## What to produce
Note each line of the listing that contains the string "part", and copy it.

## Data shown
BEGIN

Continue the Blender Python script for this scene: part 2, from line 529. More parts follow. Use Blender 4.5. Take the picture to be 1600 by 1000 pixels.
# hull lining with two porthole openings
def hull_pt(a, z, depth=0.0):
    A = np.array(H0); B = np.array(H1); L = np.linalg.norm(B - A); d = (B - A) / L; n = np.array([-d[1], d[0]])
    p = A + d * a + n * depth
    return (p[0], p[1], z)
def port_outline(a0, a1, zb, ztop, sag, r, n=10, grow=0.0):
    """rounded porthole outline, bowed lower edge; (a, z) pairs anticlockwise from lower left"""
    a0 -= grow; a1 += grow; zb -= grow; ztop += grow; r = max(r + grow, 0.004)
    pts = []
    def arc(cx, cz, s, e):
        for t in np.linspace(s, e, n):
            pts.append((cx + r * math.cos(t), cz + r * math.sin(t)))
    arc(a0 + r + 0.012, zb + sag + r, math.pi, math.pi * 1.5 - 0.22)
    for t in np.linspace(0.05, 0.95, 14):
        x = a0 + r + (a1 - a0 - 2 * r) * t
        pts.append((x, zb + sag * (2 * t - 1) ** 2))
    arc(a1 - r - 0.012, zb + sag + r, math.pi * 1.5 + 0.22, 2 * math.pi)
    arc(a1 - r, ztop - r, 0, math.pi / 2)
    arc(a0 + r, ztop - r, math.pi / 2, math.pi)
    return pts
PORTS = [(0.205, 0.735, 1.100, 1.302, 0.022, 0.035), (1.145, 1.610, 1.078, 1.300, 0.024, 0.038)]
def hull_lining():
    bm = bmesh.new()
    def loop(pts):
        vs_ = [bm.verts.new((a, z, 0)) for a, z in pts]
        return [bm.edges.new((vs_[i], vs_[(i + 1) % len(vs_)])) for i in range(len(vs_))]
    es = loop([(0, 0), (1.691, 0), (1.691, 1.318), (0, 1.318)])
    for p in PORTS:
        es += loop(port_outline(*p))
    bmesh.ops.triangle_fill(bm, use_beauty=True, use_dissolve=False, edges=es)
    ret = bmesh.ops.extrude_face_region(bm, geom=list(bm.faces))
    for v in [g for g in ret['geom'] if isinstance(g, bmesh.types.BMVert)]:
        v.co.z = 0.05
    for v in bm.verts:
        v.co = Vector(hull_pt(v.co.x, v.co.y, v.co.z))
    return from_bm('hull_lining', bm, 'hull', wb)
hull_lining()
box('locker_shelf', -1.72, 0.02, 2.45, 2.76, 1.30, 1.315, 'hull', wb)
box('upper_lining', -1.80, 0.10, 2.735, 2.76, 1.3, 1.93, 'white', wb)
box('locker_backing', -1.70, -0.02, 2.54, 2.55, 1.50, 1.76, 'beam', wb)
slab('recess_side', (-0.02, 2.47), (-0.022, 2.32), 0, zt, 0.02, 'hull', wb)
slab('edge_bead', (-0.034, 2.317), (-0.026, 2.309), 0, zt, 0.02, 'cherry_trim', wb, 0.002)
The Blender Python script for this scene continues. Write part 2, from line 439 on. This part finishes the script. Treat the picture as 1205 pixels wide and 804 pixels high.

END

## Solution for this problem
Continue the Blender Python script for this scene: part 2, from line 529. More parts follow. Use Blender 4.5. Take the picture to be 1600 by 1000 pixels.
The Blender Python script for this scene continues. Write part 2, from line 439 on. This part finishes the script. Treat the picture as 1205 pixels wide and 804 pixels high.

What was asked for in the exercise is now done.